L’une des explications tient sans doute au modèle dominant de la gauche hexagonale, polarisée pendant plusieurs décennies par le PCF. Dans ce schéma, les « gauchistes » se situaient pour la plupart dans une logique de concurrence et de contestation de son espace partisan. Une telle posture stratégique fait de la tribune électorale une étape nécessaire.
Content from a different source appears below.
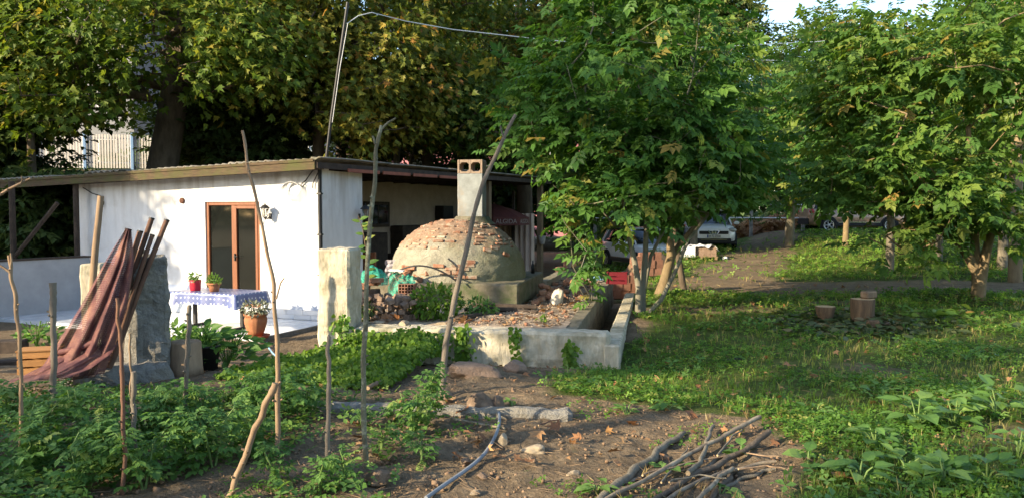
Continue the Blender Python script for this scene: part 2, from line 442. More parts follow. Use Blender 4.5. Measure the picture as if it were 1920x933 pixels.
# ------------------------------------------------------------------ common surfaces
M['concrete'] = mat('old_concrete', (.60, .54, .41), (.34, .295, .205), .9, 6, bmp=.8, bdist=.025, stretch=(1.3, 1.3, .45), stain=(.13, .125, .06), stain_scale=2.6, stain_lo=.50, stain_hi=.76)
M['concrete_grey'] = mat('grey_concrete', (.33, .315, .28), (.16, .15, .13), .92, 9, bmp=1., bdist=.05, stain=(.33, .29, .22), stain_scale=2.2, stain_lo=.5, stain_hi=.66)
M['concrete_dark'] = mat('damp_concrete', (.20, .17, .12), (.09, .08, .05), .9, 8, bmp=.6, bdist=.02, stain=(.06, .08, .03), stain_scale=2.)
M['block'] = mat('mossy_block', (.22, .19, .14), (.11, .10, .06), .9, 9, bmp=.6, vary=.2)
M['whitewash'] = mat('whitewash', (.76, .755, .74), (.62, .615, .60), .85, 3.5, bmp=.5, bdist=.02, stretch=(1, 1, .35), stain=(.47, .43, .37), stain_scale=1.4, stain_lo=.56, stain_hi=.85)
m_ = M['whitewash']; nt = m_.node_tree; b = nt.nodes['Principled BSDF']          # drips under the eave, mud splash at the foot
src = b.inputs['Base Color'].links[0].from_socket
tc = N(nt, 'ShaderNodeTexCoord'); sp0 = N(nt, 'ShaderNodeSeparateXYZ'); nt.links.new(tc.outputs['Object'], sp0.inputs[0])
dr_ = noise_(nt, 5, 4, .6, stretch=(1, 1, .10)); hi = N(nt, 'ShaderNodeMapRange'); hi.inputs[1].default_value = 1.7; hi.inputs[2].default_value = 3.1; nt.links.new(sp0.outputs[2], hi.inputs[0])
lo_ = N(nt, 'ShaderNodeMapRange'); lo_.inputs[1].default_value = .9; lo_.inputs[2].default_value = .1; nt.links.new(sp0.outputs[2], lo_.inputs[0])
mxx = N(nt, 'ShaderNodeMath', operation='MAXIMUM'); nt.links.new(hi.outputs[0], mxx.inputs[0]); nt.links.new(lo_.outputs[0], mxx.inputs[1])
md = N(nt, 'ShaderNodeMapRange'); md.inputs[1].default_value = .44; md.inputs[2].default_value = .72; md.inputs[4].default_value = .8; nt.links.new(dr_, md.inputs[0])
ml = N(nt, 'ShaderNodeMath', operation='MULTIPLY'); nt.links.new(md.outputs[0], ml.inputs[0]); nt.links.new(mxx.outputs[0], ml.inputs[1])
nt.links.new(mixc(nt, src, (.36, .31, .24), ml.outputs[0]), b.inputs['Base Color'])
M['dado'] = mat('dado_paint', (.52, .57, .66), (.46, .51, .60), .7, 4, bmp=.2, stain=(.62, .64, .68), stain_scale=2.2)
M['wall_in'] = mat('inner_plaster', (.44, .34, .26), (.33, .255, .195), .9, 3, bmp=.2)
M['tile'] = mat('white_tile', (.68, .70, .72), (.60, .62, .65), .18, 2.5, spec=.5, bmp=.02, vary=.08, stain=(.42, .38, .33), stain_scale=3, stain_lo=.62, stain_hi=.9)
M['grout'] = mat('grout', (.30, .29, .27), None, .9, 20)
M['wood_or'] = mat('varnished_wood', (.25, .09, .035), (.15, .052, .022), .35, 5, spec=.5, bmp=.1, stretch=(8, 8, .6))
M['wood_old'] = mat('weathered_board', (.125, .085, .046), (.04, .028, .018), .9, 4, bmp=.5, stretch=(1, 12, 12), stain=(.075, .075, .025), stain_scale=3, stain_lo=.45, stain_hi=.65)
M['wood_dark'] = mat('dark_timber', (.075, .055, .04), (.03, .022, .018), .9, 6, bmp=.5, vary=.25)
M['wood_post'] = mat('timber_post', (.26, .18, .10), (.16, .11, .06), .85, 8, bmp=.4, stretch=(6, 6, .6))
M['red_paint'] = mat('red_batten_paint', (.36, .12, .07), (.24, .08, .05), .7, 6)
M['glass'] = mat('dark_glass', (.012, .014, .012), (.008, .009, .008), .04, 2, spec=.6, bmp=0)
M['black'] = mat('black_metal', (.02, .018, .017), (.012, .012, .012), .5, 12, spec=.4)
M['roof'] = mat('corrugated_sheet', (.24, .22, .18), (.13, .115, .09), .85, 4, bmp=.3, stain=(.13, .12, .07), stain_scale=1.6, vary=.12)
M['brick'] = mat('clay_brick', (.40, .20, .115), (.28, .13, .075), .9, 14, bmp=.5, vary=.28, stain=(.42, .33, .24), stain_scale=9, stain_lo=.55, stain_hi=.72)
M['brick_brown'] = mat('brown_brick', (.27, .19, .135), (.18, .12, .085), .9, 14, bmp=.5, vary=.3, stain=(.36, .29, .22), stain_scale=8, stain_lo=.58, stain_hi=.75)
M['brick_dark'] = mat('sooty_brick', (.07, .05, .04), (.04, .03, .025), .9, 14, bmp=.5, vary=.3)
M['clay_or'] = mat('orange_clay', (.24, .12, .08), (.17, .085, .055), .85, 12, bmp=.3, vary=.15)
M['stone'] = mat('field_stone', (.24, .165, .11), (.12, .085, .06), .9, 9, bmp=.9, bdist=.03, vary=.2, stain=(.33, .25, .18), stain_scale=4)
M['pale_stone'] = mat('pale_stone', (.36, .29, .20), (.22, .175, .12), .9, 12, bmp=.5, vary=.2)
M['pole_rust'] = mat('rusty_pole', (.17, .085, .05), (.07, .04, .03), .8, 9, bmp=.4, stretch=(1, 1, .4), vary=.25)
M['stake'] = mat('stripped_stake', (.29, .20, .12), (.16, .105, .065), .8, 10, bmp=.4, stretch=(1, 1, .3), vary=.2)
M['stake_grey'] = mat('grey_stake', (.23, .19, .145), (.11, .09, .07), .85, 10, bmp=.5, stretch=(1, 1, .3), vary=.15)
M['stake_moss'] = mat('lichen_stake', (.20, .19, .12), (.09, .08, .05), .85, 12, bmp=.5, stretch=(1, 1, .6), stain=(.30, .30, .21), stain_scale=14, stain_lo=.52, stain_hi=.62)
M['soil'] = mat('pot_soil', (.09, .06, .04), (.05, .035, .025), .95, 20, bmp=.8)

# ------------------------------------------------------------------ house
RZ = lambda x, y: 3.12 + .031 * x + .012 * y           # underside line of the roof above the floor
house = thing('white_house', 'low whitewashed house with lean-to roof, double glass door and open veranda', 'house', house_pt(0, 0), HROT)
def pb(): return MB()
# front wall pieces round the door opening
DX0, DX1, DZ0, DZ1 = -2.97, -1.54, .15, 2.37
mb = MB()
def wall_piece(x0, x1, z0, top=None):
    pts = [(x0, z0), (x1, z0), (x1, (RZ(x1, .1) - .06) if top is None else top), (x0, (RZ(x0, .1) - .06) if top is None else top)]
    mb.prism(pts, .22)
wall_piece(-6.75, DX0, -.1); wall_piece(DX1, 0, -.1); wall_piece(DX0, DX1, DZ1); wall_piece(DX0, DX1, -.1, DZ0)
mb.build('front_wall', M['whitewash'], house)
mb = MB(); mb.box(-.2, .22, -.1, 0, 1.43, 2.98); mb.build('side_wall', M['whitewash'], house)
mb = MB(); mb.box(-6.75, .22, -.1, -6.55, 5.2, 2.85); mb.build('end_wall', M['whitewash'], house)
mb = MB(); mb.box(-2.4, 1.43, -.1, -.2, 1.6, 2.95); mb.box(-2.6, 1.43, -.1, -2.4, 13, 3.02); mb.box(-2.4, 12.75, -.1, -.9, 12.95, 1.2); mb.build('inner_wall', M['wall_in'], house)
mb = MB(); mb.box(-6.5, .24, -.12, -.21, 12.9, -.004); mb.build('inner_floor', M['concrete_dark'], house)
for x0, x1 in ((-6.75, DX0 - .06), (DX1 + .06, -.002)):
    mb = MB(); mb.box(x0, -.006, .2, x1, .05, .60); mb.build('dado', M['dado'], house)
for row in range(2):
    x = -6.7 + .2 * row
    while x < -.02:
        x2 = min(x + .4, 0)
        mb = MB(); mb.box(x + .004, -.016, .004 + row * .1, x2 - .004, .01, .098 + row * .1); mb.build('plinth_tile', M['tile'], house); x += .4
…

Or cet espace-là le courant libertaire l’évite soigneusement, argumentant sur l’impasse et l’illusion du parlementarisme. Dès lors, il ne « compte » pas. Rétif aux velléités d’hégémonie, il est trop souvent considéré comme un cousin de famille éloigné, qu’on écoute distraitement. Ou bien comme un courant de pensée qui « flotterait » au-dessus de la mêlée sociale, condamné au commentaire.

Même dans Affinités révolutionnaires, livre d’Olivier Besancenot et Michael Löwy paru en 2014, qui veut dresser des ponts entre marxistes et libertaires, on peine à trouver mention d’un cadre organisationnel au-delà de la CNT espagnole des années 1930.

Alors reprendre langue avec cette histoire rouge et noir bien réelle, avec ses réalisations et ses débats, est important [3]. Pas seulement par curiosité ou acquit de conscience, mais bien pour la vivre au présent dans la période de recomposition que nous traversons.

N’insultons pas l’avenir. Différentes écoles et organisations, sociales et politiques, ont cherché les moyens de bouleverser l’ordre du monde : soyons attentives et attentifs à toutes.

Pour toutes celles et tous ceux qui se définissent aujourd’hui comme des militant.es de l’émancipation, gageons qu’il y a un intérêt à retrouver ce fil du temps qui court des libertaires de 68 à aujourd’hui.

Théo Roumier est syndicaliste et libertaire. Il tient le blog « À celles et ceux qui luttent et qui résistent ».

[1] Ce que confirme le récit de Pierre Peuchmaurd, Plus vivants que jamais_, réédité chez Libertalia. Même si, après le concert, un départ collectif vers les barricades a bien eu lieu.

[2] Éditorial de L’Insurgé n°8, juin 1968.

[3] La récente constitution d’un Fonds d’archives communistes libertaires, conservé au musée de l’Histoire vivante de Montreuil, ne peut qu’y inciter.